Even if you don’t delete Facebook, there are ways to limit the ability of the social network, other companies, and/or fellow users to get information about you. This is not an exhaustive list of what you can do—because that would be exhausting. It focuses on the steps likely to have the biggest impact. For all the website adjustments I recommend, begin by clicking the down arrow on the upper right of the screen to access Settings. Mobile tips are for the latest versions for Android and iOS.

Many Facebook settings (Privacy, Timeline, and Tagging) restrict who can see your activity. Besides the hermit-like “Only me,” the strictest option is “Friends.” Trimming the people in that group limits not only who sees your activity but who can share it with third parties, as happened with Cambridge Analytica. (Bonus: It also reduces dull posts from people you don’t care about.)

To whittle your friends list, go to the profiles of people who you’ve decided don’t make the cut, hover over “Friends” at the top of the page, and select “Unfriend.” They won’t be notified.

Facebook can use your phone number for two-factor authentication (2FA).

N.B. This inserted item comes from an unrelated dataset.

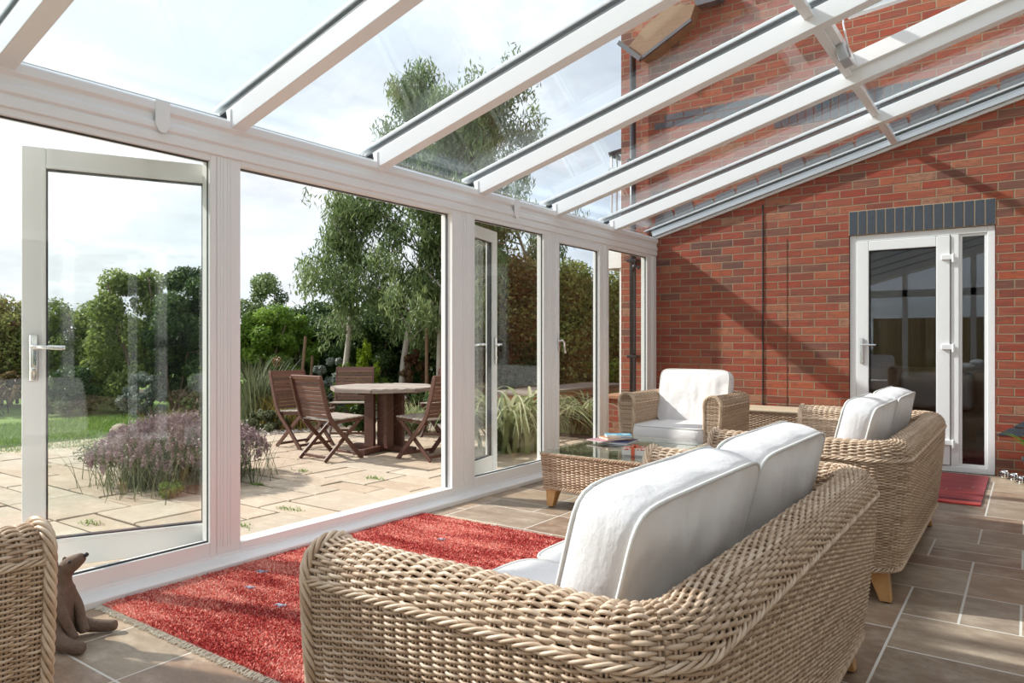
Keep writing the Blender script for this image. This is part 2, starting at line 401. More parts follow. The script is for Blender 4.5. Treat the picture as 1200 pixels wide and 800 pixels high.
MB().box(4.83,4.858,-1.6,6.6,.05,2.15).build('dark_pane', M['unlit_pane'], wr_, world=True)
for y in (-1.6,-.6,.4,1.4,2.4,3.4,4.4,5.4,6.5): MB().box(4.76,4.83,y,y+.11,.05,2.2).build('mullion', M['upvc'], wr_, bevel=.004, world=True)
MB().box(4.76,4.83,-1.6,6.61,2.15,2.25).box(4.76,4.83,-1.6,6.61,0,.06).build('frame', M['upvc'], wr_, world=True)
# lintel soldiers
lint = thing('trim_2', None, None, ((DX0+DX1)/2, YW, DZ), kind='structure')
mb = MB(); nb = 15; wd = (DX1-DX0+.0)/nb
for i in range(nb): mb.box(DX0+i*wd+.005, DX0+(i+1)*wd-.005, YW-.004, YW+.1, DZ+.003, DZ+.218)
mb.build('soldier_bricks', M['blue'], lint, bevel=.002, world=True)
MB().box(DX0,DX1,YW-.001,YW+.2,DZ,DZ+.225).build('mortar_bed', M['mortar'], lint, world=True)
# sockets of blue brick course on house wall above the roof
mb = MB()
for r_ in range(2):
    for i in range(5):
        x = -.02+i*.225 + (r_ % 2)*.1125; mb.box(x, x+.215, YW-.004, YW+.02, 3.43+r_*.075, 3.495+r_*.075)
bb = tag(mb.build('brick_band', M['blue']), 'dark blue brick band on house wall above the glass roof', 'brick band'); struct(bb)
mb = MB()
for i in range(20):
    x = 1.25+i*.075; mb.box(x, x+.066, YW-.004, YW+.02, 3.23+.0*i, 3.445)
struct(tag(mb.build('window_head', M['blue']), 'row of upright dark bricks above the conservatory roof on house wall', 'brick band'))
# stepped lead flashing
rz = lambda x: 2.20 + .273*x
fla = MB()
for i in range(22):
    x = -.02 + i*.222; z0 = rz(x)+.12
    zt_ = math.ceil((z0+.10)/.075)*.075 + .012
    fla.prism([(x, z0-.01),(x+.222+.03, z0+.05),(x+.222-.02, zt_+.05),(x+.02, zt_+.0)], 'y', YW-.012-.0008*(i%2), YW)
struct(fla.build('trim_3', M['lead']))
# blue bricks laid as a corbel beside the door, low on the wall
mb = MB()
mb.prism([(3.075,.345),(3.30,.345),(3.30,.41),(3.17,.41)], 'y', YW-.006, YW)
mb.prism([(3.19,.42),(3.60,.42),(3.60,.485),(3.28,.485)], 'y', YW-.006, YW)
mb.box(3.31,3.52,YW-.006,YW,.345,.41)
struct(mb.build('trim_4', M['blue']))
# thin vertical movement joint / cable on the end wall
tag(MB().tube([(1.14,YW-.006,.02),(1.14,YW-.006,rz(1.14)-.02)], .006, 6).build('wall_cable', M['gasket']), 'thin dark vertical cable running up the brick end wall', 'cable')
tag(MB().tube([(1.372,YW-.001,.3),(1.372,YW-.001,2.13)], .0028, 5).build('wall_groove', M['rattan_in']), 'faint vertical joint line in the brick wall left of the door', 'wall joint', kind='structure')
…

With this option turned on, the service will text you a code that you enter in the site as a second “factor” (beyond your user name and password) to confirm your identity.

Facebook has also used these phone numbers for ad targeting and user-profile lookups, either or both of which you might not be comfortable with—2FA is a critical security tool, however, so tip number three describes how to use it without a phone number.